Negociação por mudanças no projeto continua

Diferentes grupos políticos e econômicos continuam atuando para tentar modificar o teor do novo marco legal do saneamento. A Associação Brasileira de Engenharia Sanitária e Ambiental (ABES), que reúne cerca de 10 mil profissionais da área, está tentando convencer os deputados federais a não aprovarem o texto. Com o mote “PL 3261 tem que melhorar para universalizar”, a entidade argumenta que haverá insegurança jurídica a respeito da titularidade do serviço público de abastecimento de água e esgoto.

“Por mais que tenha alguns pontos que promovam a melhoria do setor, a espinha dorsal do projeto prejudica o setor de saneamento”, afirma o presidente nacional da Abes, Roberval Tavares de Souza. “Hoje está claro que os municípios são titulares. O texto modifica um pouco isso. A gente acredita que precisa manter essa definição atual, com o compartilhamento nas regiões metropolitanas”, defendeu.

Além disso, a Abes contesta a migração dos contratos de programa para um modelo de concessão. “É um instrumento constitucional e gera insegurança quando [os contratos de programa] são vedados. Além disso, são esses contratos que poderão fazer saneamento nos municípios pequenos. Apesar do setor privado dizer que vai atuar nesses locais, na vida real não acontece. Não aconteceu no Amazonas nem no Tocantins, onde o setor privado já entrou”, afirmou Souza.

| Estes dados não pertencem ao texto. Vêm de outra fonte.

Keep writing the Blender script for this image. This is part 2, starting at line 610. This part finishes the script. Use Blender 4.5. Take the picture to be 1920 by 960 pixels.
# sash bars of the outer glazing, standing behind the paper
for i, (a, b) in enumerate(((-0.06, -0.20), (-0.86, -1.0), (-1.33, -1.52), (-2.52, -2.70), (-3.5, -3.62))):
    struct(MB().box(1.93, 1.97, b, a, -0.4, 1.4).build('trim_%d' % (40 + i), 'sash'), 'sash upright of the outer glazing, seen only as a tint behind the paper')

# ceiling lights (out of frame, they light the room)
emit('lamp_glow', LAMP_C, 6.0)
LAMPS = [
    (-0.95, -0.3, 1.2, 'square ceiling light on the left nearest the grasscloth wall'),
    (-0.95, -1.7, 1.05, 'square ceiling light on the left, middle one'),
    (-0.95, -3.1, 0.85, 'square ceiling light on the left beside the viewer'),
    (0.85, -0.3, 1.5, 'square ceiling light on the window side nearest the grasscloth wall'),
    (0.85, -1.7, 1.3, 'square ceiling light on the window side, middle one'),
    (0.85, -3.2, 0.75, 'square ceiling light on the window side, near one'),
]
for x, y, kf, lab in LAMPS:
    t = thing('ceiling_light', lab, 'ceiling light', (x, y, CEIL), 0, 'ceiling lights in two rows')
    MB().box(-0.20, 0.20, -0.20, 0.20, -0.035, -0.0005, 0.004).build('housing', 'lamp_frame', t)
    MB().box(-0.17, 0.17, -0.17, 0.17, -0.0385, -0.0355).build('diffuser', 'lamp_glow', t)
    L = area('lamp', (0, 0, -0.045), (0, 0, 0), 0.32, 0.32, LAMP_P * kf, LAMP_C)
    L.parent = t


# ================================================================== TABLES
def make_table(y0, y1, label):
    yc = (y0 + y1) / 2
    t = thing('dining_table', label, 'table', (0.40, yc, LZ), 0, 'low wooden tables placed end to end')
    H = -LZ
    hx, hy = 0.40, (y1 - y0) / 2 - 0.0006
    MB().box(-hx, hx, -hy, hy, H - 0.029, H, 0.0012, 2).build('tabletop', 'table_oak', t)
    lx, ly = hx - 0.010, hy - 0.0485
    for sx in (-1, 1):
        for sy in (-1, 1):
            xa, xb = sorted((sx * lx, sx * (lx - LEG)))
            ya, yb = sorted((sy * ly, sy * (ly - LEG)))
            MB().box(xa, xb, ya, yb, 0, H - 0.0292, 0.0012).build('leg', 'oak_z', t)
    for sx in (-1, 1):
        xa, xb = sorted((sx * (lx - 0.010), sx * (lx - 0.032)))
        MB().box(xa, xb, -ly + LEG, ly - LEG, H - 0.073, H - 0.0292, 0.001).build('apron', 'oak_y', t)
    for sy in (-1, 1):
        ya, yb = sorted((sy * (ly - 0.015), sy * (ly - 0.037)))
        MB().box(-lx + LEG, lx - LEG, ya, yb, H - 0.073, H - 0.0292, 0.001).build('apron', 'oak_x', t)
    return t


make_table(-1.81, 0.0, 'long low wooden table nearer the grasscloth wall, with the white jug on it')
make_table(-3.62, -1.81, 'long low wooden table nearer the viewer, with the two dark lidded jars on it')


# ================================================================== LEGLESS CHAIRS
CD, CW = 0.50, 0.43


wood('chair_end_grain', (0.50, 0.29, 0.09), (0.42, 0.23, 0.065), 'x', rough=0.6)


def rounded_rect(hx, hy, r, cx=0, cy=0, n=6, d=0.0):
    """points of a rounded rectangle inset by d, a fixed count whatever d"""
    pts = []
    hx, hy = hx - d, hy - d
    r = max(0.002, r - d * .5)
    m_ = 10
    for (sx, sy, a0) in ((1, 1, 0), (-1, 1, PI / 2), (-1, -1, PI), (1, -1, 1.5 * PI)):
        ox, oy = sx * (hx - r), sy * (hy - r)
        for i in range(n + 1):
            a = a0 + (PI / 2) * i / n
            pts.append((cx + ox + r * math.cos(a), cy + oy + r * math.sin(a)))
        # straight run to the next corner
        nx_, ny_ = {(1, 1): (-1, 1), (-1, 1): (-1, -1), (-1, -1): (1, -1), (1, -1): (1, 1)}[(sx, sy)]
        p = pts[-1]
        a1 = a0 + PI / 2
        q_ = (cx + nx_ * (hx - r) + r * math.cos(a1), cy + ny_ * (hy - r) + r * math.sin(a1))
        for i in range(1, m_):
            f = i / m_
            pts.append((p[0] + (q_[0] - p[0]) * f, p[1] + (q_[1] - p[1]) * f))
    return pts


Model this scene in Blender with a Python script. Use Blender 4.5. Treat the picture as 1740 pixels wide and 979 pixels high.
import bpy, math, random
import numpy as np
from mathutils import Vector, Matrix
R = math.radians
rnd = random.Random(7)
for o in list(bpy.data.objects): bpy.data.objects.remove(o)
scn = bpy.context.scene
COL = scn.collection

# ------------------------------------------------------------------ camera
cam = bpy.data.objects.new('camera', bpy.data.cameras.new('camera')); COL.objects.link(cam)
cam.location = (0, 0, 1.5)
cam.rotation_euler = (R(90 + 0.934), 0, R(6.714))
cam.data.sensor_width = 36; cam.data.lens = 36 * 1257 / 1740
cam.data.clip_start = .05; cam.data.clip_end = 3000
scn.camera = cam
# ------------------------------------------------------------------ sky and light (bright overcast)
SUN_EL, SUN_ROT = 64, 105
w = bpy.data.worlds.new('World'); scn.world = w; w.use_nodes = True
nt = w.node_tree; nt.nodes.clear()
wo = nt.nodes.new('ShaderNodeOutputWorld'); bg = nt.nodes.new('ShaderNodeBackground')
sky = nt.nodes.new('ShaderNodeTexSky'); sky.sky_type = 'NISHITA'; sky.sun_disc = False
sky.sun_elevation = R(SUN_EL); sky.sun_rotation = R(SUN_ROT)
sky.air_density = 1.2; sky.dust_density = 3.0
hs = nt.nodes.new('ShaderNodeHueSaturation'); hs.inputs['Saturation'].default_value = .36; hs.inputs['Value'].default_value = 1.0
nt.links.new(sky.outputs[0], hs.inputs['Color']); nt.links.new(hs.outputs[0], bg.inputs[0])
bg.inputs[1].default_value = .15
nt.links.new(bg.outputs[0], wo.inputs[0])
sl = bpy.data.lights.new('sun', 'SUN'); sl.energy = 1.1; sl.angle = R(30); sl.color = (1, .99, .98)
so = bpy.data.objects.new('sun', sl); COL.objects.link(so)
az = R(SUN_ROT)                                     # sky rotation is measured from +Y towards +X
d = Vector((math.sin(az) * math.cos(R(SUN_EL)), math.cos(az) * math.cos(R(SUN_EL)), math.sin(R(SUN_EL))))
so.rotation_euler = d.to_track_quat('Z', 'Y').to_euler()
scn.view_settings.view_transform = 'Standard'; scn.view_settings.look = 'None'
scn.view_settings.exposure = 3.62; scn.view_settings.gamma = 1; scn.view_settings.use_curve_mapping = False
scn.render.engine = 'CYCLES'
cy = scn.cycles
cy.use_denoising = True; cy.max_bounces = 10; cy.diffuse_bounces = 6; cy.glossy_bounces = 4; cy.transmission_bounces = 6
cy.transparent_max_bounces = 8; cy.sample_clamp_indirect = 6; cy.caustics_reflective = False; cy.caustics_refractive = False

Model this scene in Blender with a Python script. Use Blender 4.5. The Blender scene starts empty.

O economista Gesner Oliveira, professor da FGV, contrapõe dizendo que o substitutivo é um avanço. “Não há uma mera eliminação dos contratos de programa. Mas acho que ao mesmo tempo induz uma mudança contratual importante no setor. Permite uma união de forças. Acho que não é um texto que elimine as empresas públicas. Apenas dá espaço maior para empresas privadas”, concluiu.